Begin

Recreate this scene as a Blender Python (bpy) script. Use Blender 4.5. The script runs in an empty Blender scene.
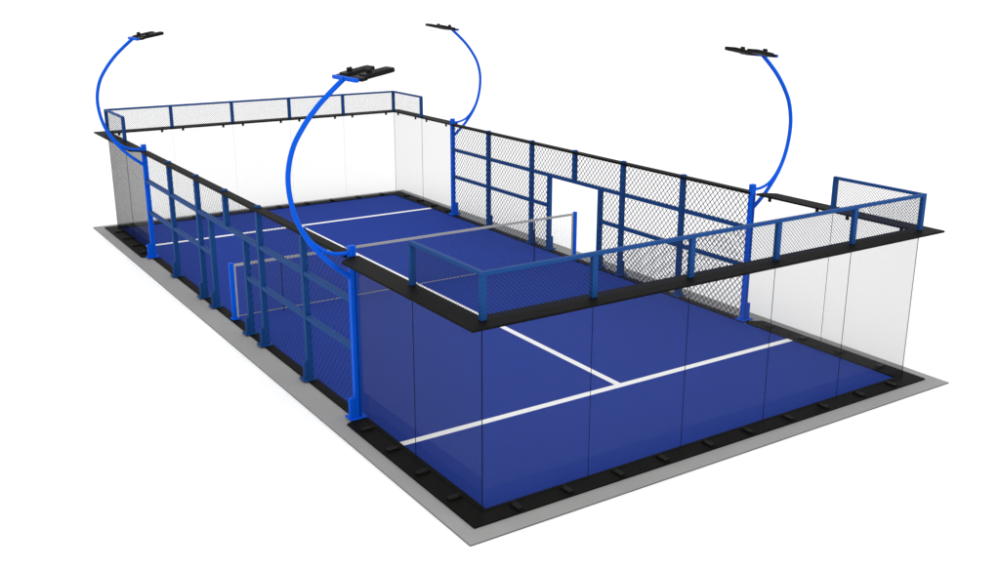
import bpy, bmesh, math
from mathutils import Vector, Matrix

scene = bpy.context.scene
COL = scene.collection
PI = math.pi

# ------------------------------------------------------------------ sizes (metres)
W, L = 5.0, 11.03            # half width / half length of the blue playing surface
SERV = 8.247                 # service line distance from the net
GX, GY = 5.11, 11.11         # planes of the glass
RX, RY = 5.465, 11.42        # outer edge of the black steel rims
POLE = 6.80                  # light poles / ends of the mesh fences
P2, P3, PD = 4.55, 2.13, 1.20
ZR = 3.15                    # top of the upper rim

# ------------------------------------------------------------------ materials
def mat(name, col, rough=.6, spec=.3, metal=0.0, noise=None, bump=0.0, coat=0.0):
    m = bpy.data.materials.new(name); m.use_nodes = True
    nt = m.node_tree; b = nt.nodes['Principled BSDF']
    b.inputs['Base Color'].default_value = (*col, 1)
    b.inputs['Roughness'].default_value = rough
    b.inputs['Specular IOR Level'].default_value = spec
    b.inputs['Metallic'].default_value = metal
    b.inputs['Coat Weight'].default_value = coat
    if noise:
        sc, amt = noise
        tc = nt.nodes.new('ShaderNodeTexCoord')
        n = nt.nodes.new('ShaderNodeTexNoise'); n.inputs['Scale'].default_value = sc
        n.inputs['Detail'].default_value = 6; n.inputs['Roughness'].default_value = .65
        r = nt.nodes.new('ShaderNodeMapRange')
        r.inputs['From Min'].default_value = .3; r.inputs['From Max'].default_value = .7
        r.inputs['To Min'].default_value = 1 - amt; r.inputs['To Max'].default_value = 1 + amt
        mx = nt.nodes.new('ShaderNodeMix'); mx.data_type = 'RGBA'; mx.blend_type = 'MULTIPLY'
        mx.inputs['Factor'].default_value = 1
        mx.inputs['A'].default_value = (*col, 1)
        nt.links.new(tc.outputs['Object'], n.inputs['Vector'])
        nt.links.new(n.outputs['Fac'], r.inputs['Value'])
        nt.links.new(r.outputs['Result'], mx.inputs['B'])
        nt.links.new(mx.outputs['Result'], b.inputs['Base Color'])
        if bump:
            bp = nt.nodes.new('ShaderNodeBump'); bp.inputs['Strength'].default_value = bump
            bp.inputs['Distance'].default_value = .004
            nt.links.new(n.outputs['Fac'], bp.inputs['Height'])
            nt.links.new(bp.outputs['Normal'], b.inputs['Normal'])
    return m

def glass_mat():
    m = bpy.data.materials.new('pane_glass'); m.use_nodes = True
    nt = m.node_tree; nt.nodes.clear()
    out = nt.nodes.new('ShaderNodeOutputMaterial')
    tr = nt.nodes.new('ShaderNodeBsdfTransparent'); tr.inputs['Color'].default_value = (.992, .992, .992, 1)
    gl = nt.nodes.new('ShaderNodeBsdfGlossy')
    gl.inputs['Color'].default_value = (.07, .07, .07, 1); gl.inputs['Roughness'].default_value = .02
    lw = nt.nodes.new('ShaderNodeLayerWeight'); lw.inputs['Blend'].default_value = .5
    pw = nt.nodes.new('ShaderNodeMath'); pw.operation = 'POWER'; pw.inputs[1].default_value = 5.0
    ad = nt.nodes.new('ShaderNodeMath'); ad.operation = 'MULTIPLY_ADD'
    ad.inputs[1].default_value = 1.4; ad.inputs[2].default_value = .08; ad.use_clamp = True
    mx = nt.nodes.new('ShaderNodeMixShader')
    nt.links.new(lw.outputs['Facing'], pw.inputs[0]); nt.links.new(pw.outputs[0], ad.inputs[0])
    nt.links.new(ad.outputs[0], mx.inputs['Fac'])
    nt.links.new(tr.outputs[0], mx.inputs[1]); nt.links.new(gl.outputs[0], mx.inputs[2])
    nt.links.new(mx.outputs[0], out.inputs['Surface'])
    return m

M = dict(
    white=mat('white_floor', (.93, .93, .93), .9, .0),
    slab=mat('grey_concrete', (.288, .287, .285), .9, .05, noise=(1.3, .04), bump=.1),
    court=mat('blue_turf', (.0188, .0440, .258), .9, .03, noise=(2.2, .03)),
    side_shade=mat('concrete_side_shade', (.10, .10, .10), .9, .05),  # slab side faces: shade put into the concrete's colour, no separate trim
    line=mat('white_line_paint', (.86, .86, .86), .8, .1),
    black=mat('black_steel', (.0054, .0053, .0049), .6, .03, noise=(3.0, .10)),
    clamp=mat('black_painted_clamp', (.0065, .0063, .0058), .55, .07),
    frame=mat('dark_blue_powder_coat', (.0080, .050, .185), .55, .05, noise=(6.0, .05)),
    bright=mat('bright_blue_powder_coat', (.0016, .086, .60), .5, .04, noise=(6.0, .03)),
    wire=mat('dark_wire', (.015, .020, .052), .7, .03),
    tape=mat('grey_net_tape', (.36, .36, .35), .8, .1, noise=(20.0, .08)),
    net=mat('dark_net_string', (.07, .07, .085), .8, .1),
    cable=mat('steel_cable', (.30, .29, .25), .5, .3),
    strap=mat('dark_strap', (.012, .014, .03), .8, .1),
    lamp=mat('black_lamp_housing', (.006, .006, .006), .55, .08),
    seal=mat('dark_glass_edge', (.006, .008, .010), .6, .0),
    lens=mat('smoked_lamp_lens', (.008, .008, .008), .5, .02),
    glass=glass_mat(),
)

# ------------------------------------------------------------------ mesh helpers
def box(bm, x0, x1, y0, y1, z0, z1, bevel=0.0):
    r = bmesh.ops.create_cube(bm, size=1)
    vs = r['verts']
    bmesh.ops.scale(bm, vec=(x1 - x0, y1 - y0, z1 - z0), verts=vs)
    bmesh.ops.translate(bm, vec=((x0 + x1) / 2, (y0 + y1) / 2, (z0 + z1) / 2), verts=vs)
    if bevel:
        es = list({e for v in vs for e in v.link_edges})
        bmesh.ops.bevel(bm, geom=es, offset=bevel, segments=2, affect='EDGES', profile=.6)

def prism(bm, poly, z0, z1):
    lo = [bm.verts.new((x, y, z0)) for x, y in poly]
    hi = [bm.verts.new((x, y, z1)) for x, y in poly]
    n = len(poly)
    bm.faces.new(list(reversed(lo))); bm.faces.new(hi)
    for i in range(n):
        bm.faces.new((lo[i], lo[(i + 1) % n], hi[(i + 1) % n], hi[i]))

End

Omit the pictures, then quote the rest of the material above exactly.

Recreate this scene as a Blender Python (bpy) script. Use Blender 4.5. The script runs in an empty Blender scene.
import bpy, bmesh, math
from mathutils import Vector, Matrix

scene = bpy.context.scene
COL = scene.collection
PI = math.pi

# ------------------------------------------------------------------ sizes (metres)
W, L = 5.0, 11.03            # half width / half length of the blue playing surface
SERV = 8.247                 # service line distance from the net
GX, GY = 5.11, 11.11         # planes of the glass
RX, RY = 5.465, 11.42        # outer edge of the black steel rims
POLE = 6.80                  # light poles / ends of the mesh fences
P2, P3, PD = 4.55, 2.13, 1.20
ZR = 3.15                    # top of the upper rim

# ------------------------------------------------------------------ materials
def mat(name, col, rough=.6, spec=.3, metal=0.0, noise=None, bump=0.0, coat=0.0):
    m = bpy.data.materials.new(name); m.use_nodes = True
    nt = m.node_tree; b = nt.nodes['Principled BSDF']
    b.inputs['Base Color'].default_value = (*col, 1)
    b.inputs['Roughness'].default_value = rough
    b.inputs['Specular IOR Level'].default_value = spec
    b.inputs['Metallic'].default_value = metal
    b.inputs['Coat Weight'].default_value = coat
    if noise:
        sc, amt = noise
        tc = nt.nodes.new('ShaderNodeTexCoord')
        n = nt.nodes.new('ShaderNodeTexNoise'); n.inputs['Scale'].default_value = sc
        n.inputs['Detail'].default_value = 6; n.inputs['Roughness'].default_value = .65
        r = nt.nodes.new('ShaderNodeMapRange')
        r.inputs['From Min'].default_value = .3; r.inputs['From Max'].default_value = .7
        r.inputs['To Min'].default_value = 1 - amt; r.inputs['To Max'].default_value = 1 + amt
        mx = nt.nodes.new('ShaderNodeMix'); mx.data_type = 'RGBA'; mx.blend_type = 'MULTIPLY'
        mx.inputs['Factor'].default_value = 1
        mx.inputs['A'].default_value = (*col, 1)
        nt.links.new(tc.outputs['Object'], n.inputs['Vector'])
        nt.links.new(n.outputs['Fac'], r.inputs['Value'])
        nt.links.new(r.outputs['Result'], mx.inputs['B'])
        nt.links.new(mx.outputs['Result'], b.inputs['Base Color'])
        if bump:
            bp = nt.nodes.new('ShaderNodeBump'); bp.inputs['Strength'].default_value = bump
            bp.inputs['Distance'].default_value = .004
            nt.links.new(n.outputs['Fac'], bp.inputs['Height'])
            nt.links.new(bp.outputs['Normal'], b.inputs['Normal'])
    return m

def glass_mat():
    m = bpy.data.materials.new('pane_glass'); m.use_nodes = True
    nt = m.node_tree; nt.nodes.clear()
    out = nt.nodes.new('ShaderNodeOutputMaterial')
    tr = nt.nodes.new('ShaderNodeBsdfTransparent'); tr.inputs['Color'].default_value = (.992, .992, .992, 1)
    gl = nt.nodes.new('ShaderNodeBsdfGlossy')
    gl.inputs['Color'].default_value = (.07, .07, .07, 1); gl.inputs['Roughness'].default_value = .02
    lw = nt.nodes.new('ShaderNodeLayerWeight'); lw.inputs['Blend'].default_value = .5
    pw = nt.nodes.new('ShaderNodeMath'); pw.operation = 'POWER'; pw.inputs[1].default_value = 5.0
    ad = nt.nodes.new('ShaderNodeMath'); ad.operation = 'MULTIPLY_ADD'
    ad.inputs[1].default_value = 1.4; ad.inputs[2].default_value = .08; ad.use_clamp = True
    mx = nt.nodes.new('ShaderNodeMixShader')
    nt.links.new(lw.outputs['Facing'], pw.inputs[0]); nt.links.new(pw.outputs[0], ad.inputs[0])
    nt.links.new(ad.outputs[0], mx.inputs['Fac'])
    nt.links.new(tr.outputs[0], mx.inputs[1]); nt.links.new(gl.outputs[0], mx.inputs[2])
    nt.links.new(mx.outputs[0], out.inputs['Surface'])
    return m

M = dict(
    white=mat('white_floor', (.93, .93, .93), .9, .0),
    slab=mat('grey_concrete', (.288, .287, .285), .9, .05, noise=(1.3, .04), bump=.1),
    court=mat('blue_turf', (.0188, .0440, .258), .9, .03, noise=(2.2, .03)),
    side_shade=mat('concrete_side_shade', (.10, .10, .10), .9, .05),  # slab side faces: shade put into the concrete's colour, no separate trim
    line=mat('white_line_paint', (.86, .86, .86), .8, .1),
    black=mat('black_steel', (.0054, .0053, .0049), .6, .03, noise=(3.0, .10)),
    clamp=mat('black_painted_clamp', (.0065, .0063, .0058), .55, .07),
    frame=mat('dark_blue_powder_coat', (.0080, .050, .185), .55, .05, noise=(6.0, .05)),
    bright=mat('bright_blue_powder_coat', (.0016, .086, .60), .5, .04, noise=(6.0, .03)),
    wire=mat('dark_wire', (.015, .020, .052), .7, .03),
    tape=mat('grey_net_tape', (.36, .36, .35), .8, .1, noise=(20.0, .08)),
    net=mat('dark_net_string', (.07, .07, .085), .8, .1),
    cable=mat('steel_cable', (.30, .29, .25), .5, .3),
    strap=mat('dark_strap', (.012, .014, .03), .8, .1),
    lamp=mat('black_lamp_housing', (.006, .006, .006), .55, .08),
    seal=mat('dark_glass_edge', (.006, .008, .010), .6, .0),
    lens=mat('smoked_lamp_lens', (.008, .008, .008), .5, .02),
    glass=glass_mat(),
)

# ------------------------------------------------------------------ mesh helpers
def box(bm, x0, x1, y0, y1, z0, z1, bevel=0.0):
    r = bmesh.ops.create_cube(bm, size=1)
    vs = r['verts']
    bmesh.ops.scale(bm, vec=(x1 - x0, y1 - y0, z1 - z0), verts=vs)
    bmesh.ops.translate(bm, vec=((x0 + x1) / 2, (y0 + y1) / 2, (z0 + z1) / 2), verts=vs)
    if bevel:
        es = list({e for v in vs for e in v.link_edges})
        bmesh.ops.bevel(bm, geom=es, offset=bevel, segments=2, affect='EDGES', profile=.6)

def prism(bm, poly, z0, z1):
    lo = [bm.verts.new((x, y, z0)) for x, y in poly]
    hi = [bm.verts.new((x, y, z1)) for x, y in poly]
    n = len(poly)
    bm.faces.new(list(reversed(lo))); bm.faces.new(hi)
    for i in range(n):
        bm.faces.new((lo[i], lo[(i + 1) % n], hi[(i + 1) % n], hi[i]))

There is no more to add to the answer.